WOODLAND — A Davis man who racked up repeated probation violations in an alcohol-related hit-and-run case was sentenced to state prison Tuesday, despite a pledge to seek treatment for his longtime substance-abuse issues.
“I’ve made a lot of bad choices,” admitted Brian Douglas Cassidy, who in July 2015 was granted probation, along with a suspended prison sentence, for leaving badly injured motorcyclist Nikolas Kostelny on a darkened roadway seven months before.
Cassidy, 60, told Yolo Superior Court Judge David Reed during a violation of probation hearing Tuesday that he had “made some changes in my life” since returning to jail last month, the result of a series of missteps including drug and alcohol possession, and failing to report to his probation officer.
“I have every intention of seeking an outpatient (drug) program (or) a residential program,” Cassidy said. “I don’t believe prison’s going to do me any good because I’ll just be locked down there.”
But for Reed and Deputy District Attorney Matt De Moura, it was too little, too late.
“He’s had every opportunity to succeed on probation, and chooses not to,” De Moura said. “His desires to get into a program are full of empty intentions.”
Reed agreed, noting that even with a prison sentence hanging over his head, Cassidy made a series of decisions that “put himself at risk.”
“The charge that he was convicted of showed that he was a danger to society, and he’s done things that set him up for being a continued danger to society,” Reed said. “I don’t conclude that Mr. Cassidy is a bad person, but I conclude that he’s not capable of following the conditions of probation.”
With that, Reed imposed the five-year, eight-month prison sentence he suspended last summer after Cassidy “pleaded to the sheet” — that is, admitted to all of the charges he faced in the hit-and-run case with the hope for leniency from the court.
Despite calling him a “marginal candidate for probation,” the Yolo County Probation Department agreed to give him a shot, and Reed followed the recommendation. Cassidy’s first violation occurred six months later.
Already dismayed by Cassidy’s initial grant of probation, Kostelny and his family were further stunned when, even after several probation-violation arrests, Cassidy was allowed to leave the jail on his own recognizance.
“It felt like we were being victimized all over again,” said Kathryn Litton, Kostelny’s mother, whose son had been riding his motorcycle on Chiles Road on Dec. 17, 2014, when Cassidy crossed into his lane and struck him head-on.
Kostelny, suffering from a gruesome arm injury that left a bone protruding from his skin, begged an intoxicated Cassidy to call 911, only to watch him drive away. The 21-year-old underwent multiple surgeries and skin grafts to repair the damage, leaving him unable to work his seasonal construction and firefighting jobs.

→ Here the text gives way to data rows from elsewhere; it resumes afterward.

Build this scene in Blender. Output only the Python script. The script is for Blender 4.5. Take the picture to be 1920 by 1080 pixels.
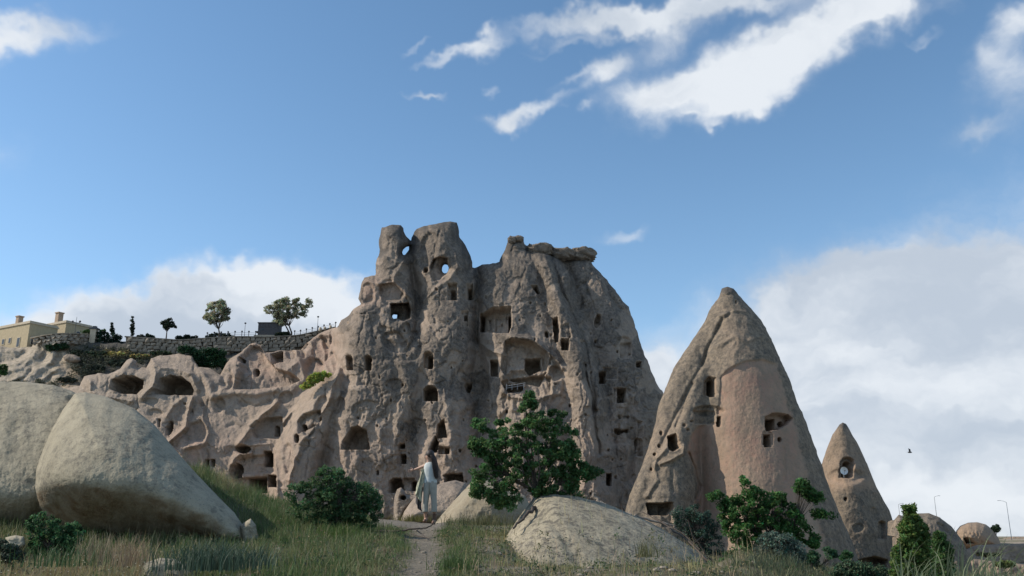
import bpy, math, random
import numpy as np
from mathutils import Vector, Matrix
for o in list(bpy.data.objects): bpy.data.objects.remove(o)
random.seed(7)
RNG = np.random.default_rng(11)
scene = bpy.context.scene
COL = scene.collection
R = math.radians

# ------------------------------------------------------------------ camera
F = 1663.0                       # focal length in pixels of the 1920 px wide frame
PITCH = math.atan((1000 - 540) / F)
EYE = 1.6
cam_d = bpy.data.cameras.new('camera')
cam_d.sensor_width = 36.0
cam_d.lens = 36.0 * F / 1920.0
cam_d.clip_start = 0.1
cam_d.clip_end = 20000
cam = bpy.data.objects.new('camera', cam_d)
cam.location = (0, 0, EYE)
cam.rotation_euler = (math.pi / 2 + PITCH, 0, 0)
COL.objects.link(cam)
scene.camera = cam

# ------------------------------------------------------------------ light
SUN_EL, SUN_AZ = 37.0, -89.0      # azimuth from +Y (view direction), negative = left
SUN_STR, SKY_STR, EXPO = 3.8, 0.142, 0.32
sd = Vector((math.sin(R(SUN_AZ)) * math.cos(R(SUN_EL)), math.cos(R(SUN_AZ)) * math.cos(R(SUN_EL)), math.sin(R(SUN_EL))))
sun_d = bpy.data.lights.new('sun', 'SUN')
sun_d.energy = SUN_STR
sun_d.angle = R(0.6)
sun_d.color = (1.0, 0.90, 0.76)
sun = bpy.data.objects.new('sun', sun_d)
sun.rotation_euler = sd.to_track_quat('Z', 'Y').to_euler()
sun.location = sd * 300
COL.objects.link(sun)
scene.view_settings.view_transform = 'Standard'
scene.view_settings.look = 'None'
scene.view_settings.exposure = EXPO
scene.view_settings.gamma = 1
scene.view_settings.use_curve_mapping = False

_cp, _sp = math.cos(PITCH), math.sin(PITCH)
def ray(px, py):
    """direction through a picture position, scaled so that its y is 1"""
    u = (np.asarray(px, float) - 960) / F
    v = (540 - np.asarray(py, float)) / F
    dy = _cp - v * _sp
    dz = _sp + v * _cp
    return u / dy, dz / dy
def P(px, py, Y):
    rx, rz = ray(px, py)
    Y = np.asarray(Y, float)
    return np.stack([rx * Y, Y + 0 * rx, EYE + rz * Y], -1)
def PV(px, py, Y): return Vector(P(px, py, Y).tolist())

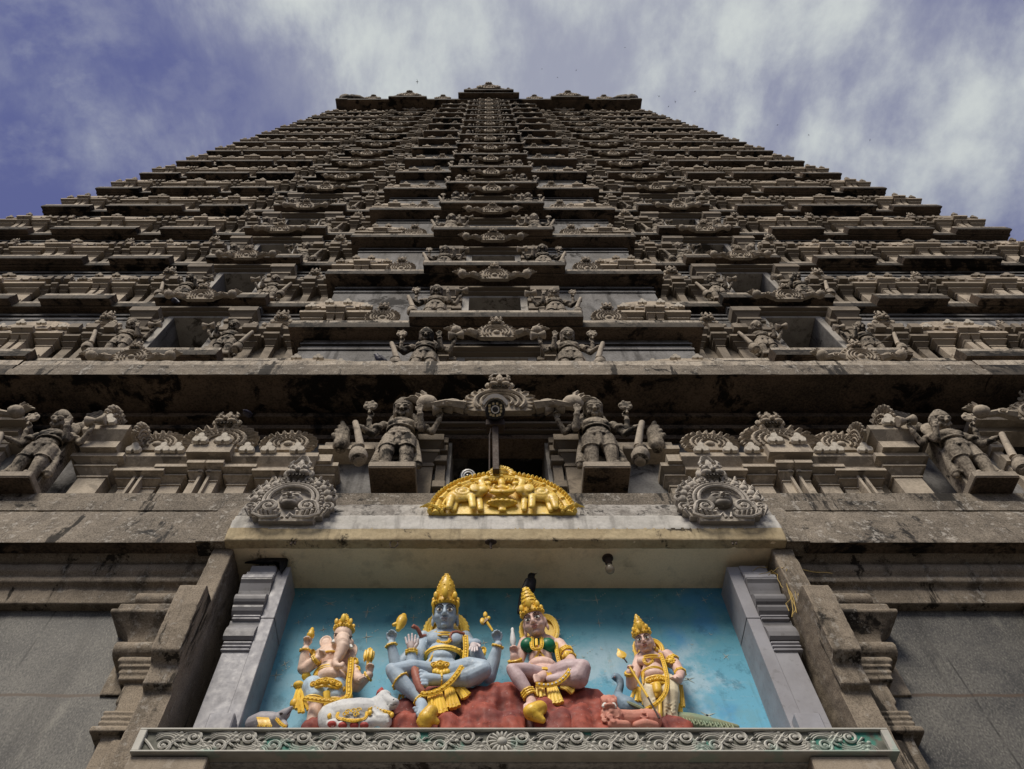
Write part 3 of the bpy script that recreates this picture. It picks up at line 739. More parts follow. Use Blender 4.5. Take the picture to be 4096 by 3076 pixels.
def side_pil(sx):
    b=MB(); I=3.57
    def bx(x,y,z0,z1,bev=.012): 
        a,c=sorted((sx*I,sx*x)); b.box(a,c,y,6.78,z0,z1,bev=bev)
    def roll(x,y,z,r):
        pts=[(sx*I,y+r,z)]; 
        prof=[]
        for i in range(9):
            a=R(-90+180*i/8); prof.append((y+r-r*math.cos(a),z+r*math.sin(a)))
        prof+=[(6.78,z+r),(6.78,z-r)]
        a,c=sorted((sx*I,sx*x)); b.profile_x(prof,a,c)
    roll(4.32,6.44,8.40,.105)
    bx(4.42,6.40,8.13,8.24)
    bx(4.46,6.36,8.06,8.115,.01)
    # cavetto
    n=7
    for i in range(n):
        t=i/n; t2=(i+1)/n; f=lambda t:(1-math.cos(t*math.pi/2))
        a,c=sorted((sx*I,sx*(4.20+.25*f(t2)))); a2,c2=sorted((sx*I,sx*(4.20+.25*f(t))))
        b.frustum(a2,c2,6.55-.18*f(t),6.78,7.80+.26*t,a,c,6.55-.18*f(t2),6.78,7.80+.26*t2)
    roll(4.24,6.42,7.63,.105)
    bx(4.14,6.46,7.44,7.505); bx(4.11,6.48,7.38,7.43); bx(4.09,6.50,7.32,7.365); bx(4.07,6.52,7.25,7.31)
    bx(4.0,6.57,7.0,7.25); bx(3.97,6.57,6.9,7.0)
    for z in(6.84,6.78,6.72): bx(4.05,6.53,z,z+.045,.015)
    bx(4.09,6.52,6.63,6.70)
    bx(3.98,6.60,0,6.63); 
    a,c=sorted((sx*3.72,sx*3.84)); b.box(a,c,6.575,6.61,0,6.58,bev=.01)
    a,c=sorted((sx*4.0,sx*4.3)); b.box(a,c,6.715,6.78,7.22,8.2)
    o=T(b,'side_pilaster',M['brown'],smooth=35); o.data=roughen(o.data,.0145,.004); return o
for sx in(-1,1):
    front_pil(sx); side_pil(sx)
    c=MB(); c.box(sx*6.28,sx*7.9,6.5,6.9,0,8.0,bev=.03); c.box(sx*6.22,sx*7.96,6.44,6.9,8.0,8.47,bev=.03); T(c,'bay_pier',M['brown'])
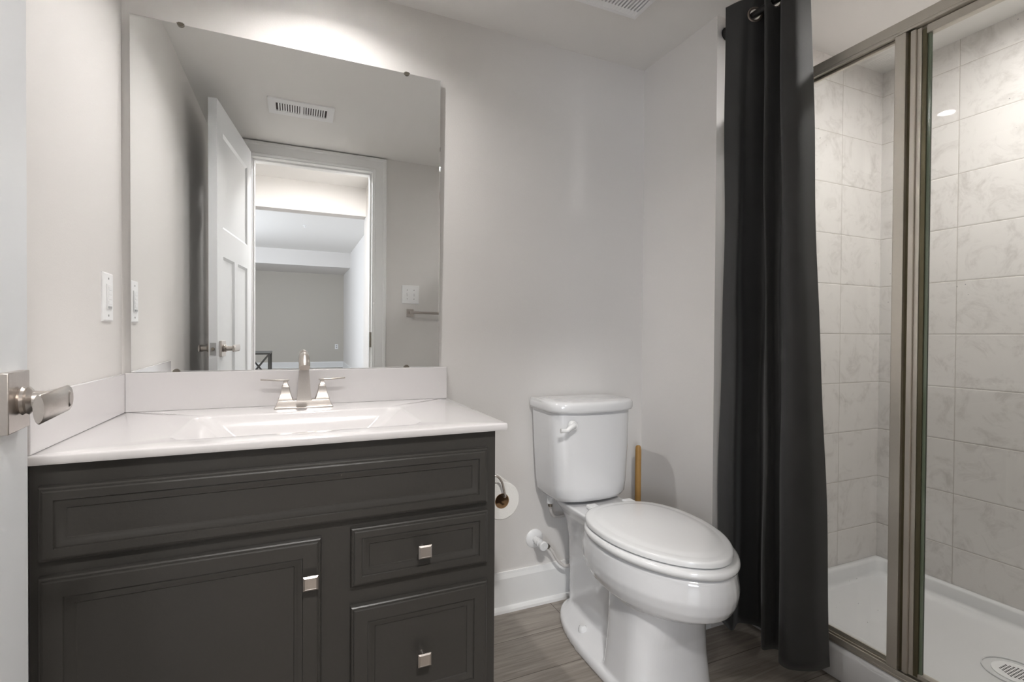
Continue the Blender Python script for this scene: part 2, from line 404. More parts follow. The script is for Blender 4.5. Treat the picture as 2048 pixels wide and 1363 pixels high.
# ------------------------------------------------------------------ vanity cabinet
FY, DY = 1.185, 1.166            # face frame front, door front
cab = thing('vanity_cabinet', 'charcoal painted vanity cabinet under the white sink top', 'cabinet', (.01, 1.45, 0))
def lp(bm, o=None): return bm
def obj_at(name, bm, m, parent, **k):
    bmesh.ops.translate(bm, verts=bm.verts, vec=-Vector(parent.location)); return obj(name, bm, m, parent, **k)
CX0, CX1 = XL+.003, .471
obj_at('face_frame', B((CX0, CX1, FY, FY+.02, .105, .798)), 'cabinet', cab, bevel=.0015)
obj_at('side_panel', B((CX0, CX0+.016, FY+.02, 1.724, .0, .798)), 'cabinet', cab)
obj_at('side_panel', B((CX1-.016, CX1, FY+.02, 1.724, .0, .798)), 'cabinet', cab, bevel=.001)
obj_at('bottom_panel', B((CX0+.016, CX1-.016, FY+.02, 1.72, .105, .12)), 'cabinet', cab)
obj_at('toe_kick', B((CX0+.016, CX1-.016, FY+.07, FY+.085, 0, .105)), 'cabinet_dark', cab)
def panel_front(x0, x1, z0, z1, flat, rec=.009):
    """recessed panel front: beaded outer edge, flat frame, ogee, sunk panel"""
    bm = bmesh.new()
    pr = [(0, FY), (0, DY+.010), (.0015, DY+.006), (.004, DY+.004), (.0065, DY+.0042), (.0072, DY+.0012), (.010, DY),
          (flat, DY), (flat+.0012, DY+.0035), (flat+.004, DY+.0028), (flat+.007, DY+.0033), (flat+.012, DY+.0058), (flat+.017, DY+.0068), (flat+.0185, DY+rec), (flat+.02, DY+rec)]
    rings = [rectring_xz(x0+i, x1-i, z0+i, z1-i, y) for i, y in pr]
    loft(bm, rings)
    return bm
def knob(x, z, parent, base):
    bm = bmesh.new()
    cyl(bm, (x, base, z), (x, DY-.019, z), .0065, .0055, 16)
    h = .0155; y = DY-.019
    rings = [rectring_xz(x-a, x+a, z-a, z+a, yy) for a, yy in ((h-.002, y), (h, y-.001), (h, y-.004), (h-.0035, y-.0065), (h-.0045, y-.0060))]
    loft(bm, rings)
    return obj_at('knob', bm, 'nickel', parent)
def sub(parent, name, bm, flatk=None):
    o = obj_at(name, bm, 'cabinet', parent, smooth=True, angle=22); return o
def knob_on(front, x, z, base):
    k = knob(x, z, cab, base); k.parent = front
f1 = sub(cab, 'false_drawer_front', panel_front(-.434, .446, .617, .757, .0245))
f2 = sub(cab, 'door', panel_front(-.434, .052, .142, .590, .038))
knob_on(f2, .029, .505, DY)
f3 = sub(cab, 'drawer', panel_front(.114, .447, .464, .600, .0235))
knob_on(f3, .279, .531, DY+.009)
f4 = sub(cab, 'drawer', panel_front(.114, .447, .142, .420, .037))
knob_on(f4, .279, .275, DY+.009)

# ------------------------------------------------------------------ vanity top with integral basin
vt = thing('vanity_sink_top', 'glossy white one-piece sink top with basin on the charcoal cabinet', 'sink', (.02, 1.45, .8))
bm = bmesh.new(); z0 = .799
X0, X1, Y0, Y1 = XL+.001, .497, 1.163, D-.002
bx0, bx1, by0, by1 = -.245, .292, 1.238, 1.556
def rr(x0, x1, y0, y1, r, z): return rrect(x0, x1, y0, y1, r, z, 8)
rings = [rr(bx0+.09, bx1-.09, by0+.05, by1-.04, .05, .690), rr(bx0+.04, bx1-.04, by0+.015, by1-.005, .05, .72), rr(bx0-.02, bx1+.02, by0-.02, by1+.015, .05, z0),
         rr(X0+.002, X1-.002, Y0+.002, Y1, .002, z0), rr(X0, X1, Y0, Y1, .003, z0+.003), rr(X0, X1, Y0, Y1, .003, CT-.004), rr(X0+.001, X1-.0015, Y0+.0015, Y1, .003, CT-.001), rr(X0+.004, X1-.004, Y0+.004, Y1, .004, CT),
         rr(bx0-.008, bx1+.008, by0-.008, by1+.008, .045, CT), rr(bx0-.002, bx1+.002, by0-.002, by1+.002, .040, CT-.0012), rr(bx0+.004, bx1-.004, by0+.003, by1-.002, .036, CT-.005), rr(bx0+.045, bx1-.045, by0+.02, by1-.010, .036, .775), rr(bx0+.085, bx1-.085, by0+.04, by1-.022, .038, .735),
         rr(bx0+.098, bx1-.098, by0+.055, by1-.034, .038, .716), rr(bx0+.12, bx1-.12, by0+.08, by1-.055, .04, .709), rr(bx0+.18, bx1-.18, by0+.12, by1-.09, .04, .707)]
loft(bm, rings)
obj_at('countertop', bm, 'counter', vt, smooth=True, angle=50)
obj_at('backsplash', B((XL+.012, .492, D-.020, D-.001, CT, .9285)), 'counter', vt, bevel=.002, seg=3)
obj_at('side_splash', B((XL+.001, XL+.012, 1.168, D-.001, CT, .9265)), 'counter', vt, bevel=.002, seg=3)
bm = bmesh.new(); lathe(bm, (.023, 1.41, .707), (0, 0, 1), [(0, .022), (.002, .022), (.003, .018), (.003, .014), (.007, .013), (.008, .0)])
obj_at('drain_stopper', bm, 'nickel', vt, smooth=True)

# ------------------------------------------------------------------ faucet
fc = thing('sink_faucet', 'brushed nickel two-handle faucet on the white sink top', 'faucet', (.022, 1.652, CT))
def frustum(bm, cx, cy, prof, fb=1.0):
    """prof = [(z, half x, half y)] rectangular section"""
    loft(bm, [[(cx-a, cy-b, z), (cx+a, cy-b, z), (cx+a, cy+b, z), (cx-a, cy+b, z)] for z, a, b in prof])
bm = bmesh.new(); frustum(bm, 0, 0, [(.0, .083, .029), (.003, .083, .029), (.005, .080, .027), (.022, .073, .021), (.024, .071, .019)])
obj('base_plate', bm, 'nickel', fc, smooth=True, bevel=.001, seg=2)
bm = bmesh.new(); frustum(bm, 0, 0, [(.022, .0215, .021), (.030, .0205, .0195), (.060, .0175, .0165), (.115, .014, .0135)])
# curved spout running forward from the column top
path = [(0, .010, .105, .013), (0, .008, .130, .0125), (0, 0, .150, .012), (0, -.015, .158, .0125), (0, -.035, .157, .0135), (0, -.055, .150, .0148), (0, -.072, .138, .0155), (0, -.080, .126, .0155)]
P = [Vector(p[:3]) for p in path]; rings = []
for i, p in enumerate(P):
    d = (P[min(i+1, len(P)-1)]-P[max(0, i-1)]).normalized(); u = Vector((1, 0, 0)); v = d.cross(u).normalized(); r = path[i][3]
    rings.append([p+u*math.cos(a)*r+v*math.sin(a)*r*.95 for a in [2*PI*k/20 for k in range(20)]])
loft(bm, rings)
obj('spout', bm, 'nickel', fc, smooth=True, angle=40)
bm = bmesh.new(); lathe(bm, (0, .022, .120), (0, 0, 1), [(0, .003), (.04, .003), (.041, .006), (.046, .0075), (.052, .004), (.053, 0)])
obj('lift_rod', bm, 'nickel', fc, smooth=True)
for sgn in (-1, 1):
    cx = sgn*.052
    bm = bmesh.new(); frustum(bm, cx, 0, [(.023, .021, .020), (.027, .0205, .0195), (.036, .0165, .016), (.050, .0128, .0125), (.062, .0108, .0108), (.065, .011, .011), (.073, .0065, .0065), (.081, .006, .006)])
    h = obj('handle', bm, 'nickel', fc, bevel=.0015, seg=3)
    bm = bmesh.new(); x0, x1 = cx-sgn*.010, cx+sgn*.068
    rings = [[(x, -w, z-.0022), (x, w, z-.0022), (x, w, z+.0022), (x, -w, z+.0022)] for x, w, z in ((x0, .006, .084), (x0+sgn*.02, .0075, .084), (x1-sgn*.004, .006, .087), (x1, .0045, .0875))]
    loft(bm, rings)
    obj('lever', bm, 'nickel', h, bevel=.001)

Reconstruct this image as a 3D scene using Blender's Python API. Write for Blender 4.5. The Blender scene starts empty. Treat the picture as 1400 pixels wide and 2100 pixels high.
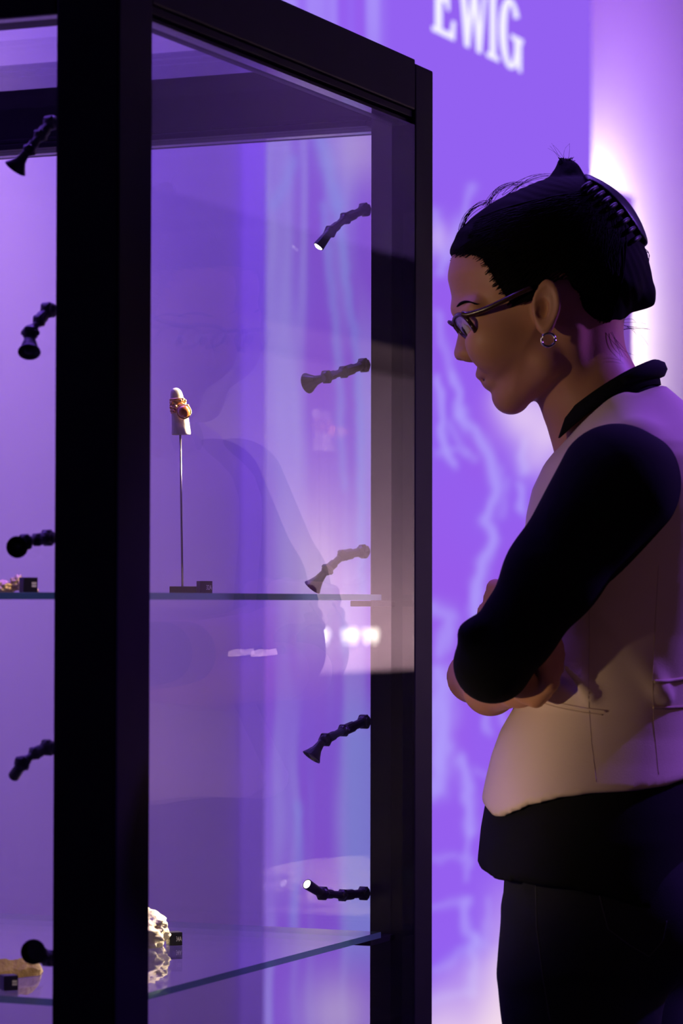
import bpy, bmesh, math, random
import numpy as np
from mathutils import Vector, Matrix
random.seed(7); RNG = np.random.default_rng(11)
scene = bpy.context.scene
COL = scene.collection

# ------------------------------------------------------------------ camera
F_PX, CAM_Z = 6090.0, 1.22
PITCH, ROLL = math.atan(185 / F_PX), 0.00185
cam_d = bpy.data.cameras.new('camera'); cam = bpy.data.objects.new('camera', cam_d); COL.objects.link(cam)
CAM_M = Matrix.Translation((0, 0, CAM_Z)) @ Matrix.Rotation(math.pi / 2 + PITCH, 4, 'X') @ Matrix.Rotation(ROLL, 4, 'Z')
cam.matrix_world = CAM_M
cam_d.sensor_fit = 'HORIZONTAL'; cam_d.sensor_width = 24.0; cam_d.lens = F_PX / 1400 * 24.0
cam_d.clip_start = 0.05; cam_d.clip_end = 60
cam_d.dof.use_dof = True; cam_d.dof.focus_distance = 2.96; cam_d.dof.aperture_fstop = 7.5
scene.camera = cam
# ------------------------------------------------------------------ view, world
vs = scene.view_settings
vs.view_transform = 'Standard'; vs.look = 'None'; vs.gamma = 1.0; vs.use_curve_mapping = False; vs.exposure = 0.0
scene.cycles.use_adaptive_sampling = True; scene.cycles.adaptive_threshold = 0.04
scene.cycles.max_bounces = 7; scene.cycles.diffuse_bounces = 3; scene.cycles.transparent_max_bounces = 32; scene.cycles.glossy_bounces = 5
world = bpy.data.worlds.new('world'); scene.world = world; world.use_nodes = True
world.node_tree.nodes['Background'].inputs[0].default_value = (0.10, 0.04, 0.25, 1)
world.node_tree.nodes['Background'].inputs[1].default_value = 0.12

# frame of the showcase: t runs along its right-hand face, s along its front face
YAW = math.radians(23.5)
U = Vector((math.sin(YAW), math.cos(YAW), 0)); V = Vector((-math.cos(YAW), math.sin(YAW), 0))
P0 = Vector((-0.185, 2.45, 0))
def cw(t, s, z=0.0):
    return P0 + U * t + V * s + Vector((0, 0, z))
def aim(o, target):
    o.rotation_euler = (Vector(target) - o.location).to_track_quat('-Z', 'Y').to_euler()
def area(name, loc, target, size, power, color, size_y=None, spread=180):
    l = bpy.data.lights.new(name, 'AREA'); l.energy = power; l.color = color; l.size = size
    if size_y: l.shape = 'RECTANGLE'; l.size_y = size_y
    l.spread = math.radians(spread)
    o = bpy.data.objects.new(name, l); COL.objects.link(o); o.location = loc; aim(o, target); return o
def spot(name, loc, target, power, color, angle=40, blend=0.5, radius=0.02):
    l = bpy.data.lights.new(name, 'SPOT'); l.energy = power; l.color = color
    l.spot_size = math.radians(angle); l.spot_blend = blend; l.shadow_soft_size = radius
    o = bpy.data.objects.new(name, l); COL.objects.link(o); o.location = loc; aim(o, target); return o
VIOLET = (0.36, 0.10, 1.0); WARM = (1.0, 0.62, 0.36)
# violet stage lamp high behind the visitor, violet wash on the walls, added warm and pink fill
spot('violet_stage_spot', (1.9, 3.25, 2.55), (0.36, 2.85, 1.2), 190, (0.29, 0.10, 1.0), 28, 0.6, 0.06)
spot('warm_fill_spot', (0.85, 0.7, 1.9), (0.30, 2.85, 0.98), 7.5, (1.0, 0.48, 0.34), 24, 1.0, 0.15)  # added fill from the front right for the visitor's torso, no real fixture
area('violet_wall_wash', cw(1.2, 0.35, 3.2), cw(1.8, 1.3, 1.2), 2.6, 105, (0.25, 0.095, 1.0), 0.3)
spot('pink_wall_fill', cw(1.55, 0.45, 2.6), cw(2.0, 1.3, 1.5), 46, (1.0, 0.58, 0.66), 60, 1.0, 0.1)  # added to tint the left wall pink, no known lamp there
area('warm_alcove_lamp', cw(6.83, 1.775, 2.12), cw(6.87, 1.9, 2.12), 0.12, 56, (1.0, 0.90, 0.66), 0.5)
area('violet_alcove_wash', cw(7.2, 0.75, 3.25), cw(7.3, 1.9, 1.9), 1.4, 24, (0.36, 0.09, 1.0), 0.3)
area('violet_right_wash', cw(5.5, -1.2, 3.1), cw(5.8, -2.2, 2.4), 1.5, 5, (0.42, 0.12, 1.0), 0.2)

# ------------------------------------------------------------------ pixel helpers (1400x2100 frame)
CAM_R = CAM_M.to_3x3()
def ray(px, py):
    return CAM_R @ Vector(((px - 700) / F_PX, (1050 - py) / F_PX, -1))
def pw(px, py, Y):
    d = ray(px, py); k = Y / d.y
    return Vector((d.x * k, Y, CAM_Z + d.z * k))
CAM_RI = np.array(CAM_R.transposed())
def proj(P):
    q = (np.asarray(P) - np.array([0, 0, CAM_Z])) @ CAM_RI.T
    return 700 + F_PX * q[..., 0] / -q[..., 2], 1050 - F_PX * q[..., 1] / -q[..., 2]
def on_wall(px, py, s):
    d = ray(px, py); n = Vector((0, 0, 0)); o = Vector((0, 0, CAM_Z))
    k = (s - (o - P0).dot(V)) / d.dot(V)
    return o + d * k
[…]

Police arrested Cassidy several weeks after the crash after locating his damaged vehicle in the Rancho Yolo mobile home park where he lived.
It was there that Cassidy’s troubles continued, with officers finding methamphetamine, heroin, drug pipes and open alcohol containers during routine probation searches in January, April and June of this year, according to testimony from Tuesday’s court hearing.
Forbidden from possessing alcohol or frequenting places where it’s sold, Cassidy purchased booze at the Quick Shop Market on East Eighth Street and Pole Line Road “every two, three, four days,” clerk Santosh Kumar said.
Testifying in his own defense, Cassidy had explanations for all of it. The alcohol he bought for a girlfriend because “I wanted to keep her,” he said. The heroin he pinched from a roommate’s nightstand to possibly sell for cash, while the methamphetamine belonged to another roommate he’d met during his prior jail stint.
“I tried to help him when he got out, give him a place to live,” Cassidy said. “He took over the trailer,” moving his girlfriend and two kids in as well.
As for standing up his probation officer, Cassidy said he had resigned himself to a future in prison and went to the Bay Area to say goodbye to his family rather than make his court-ordered appointment.
“Mr. Cassidy doesn’t have the backbone to prevent certain shady individuals from taking over his residence over and over again,” Deputy Public Defender Dean Johansson, Cassidy’s attorney, said while arguing for court-supervised drug treatment instead of prison time. “A more controlled environment is really what Mr. Cassidy needs.”
For Reed, however, another break was out of the question. Reached by phone afterward, Litton expressed elation at the news.
“I feel a sense of relief that this man is not going to be allowed to do this to another family,” she said. “That kind of person, that blames others, is not going to change.”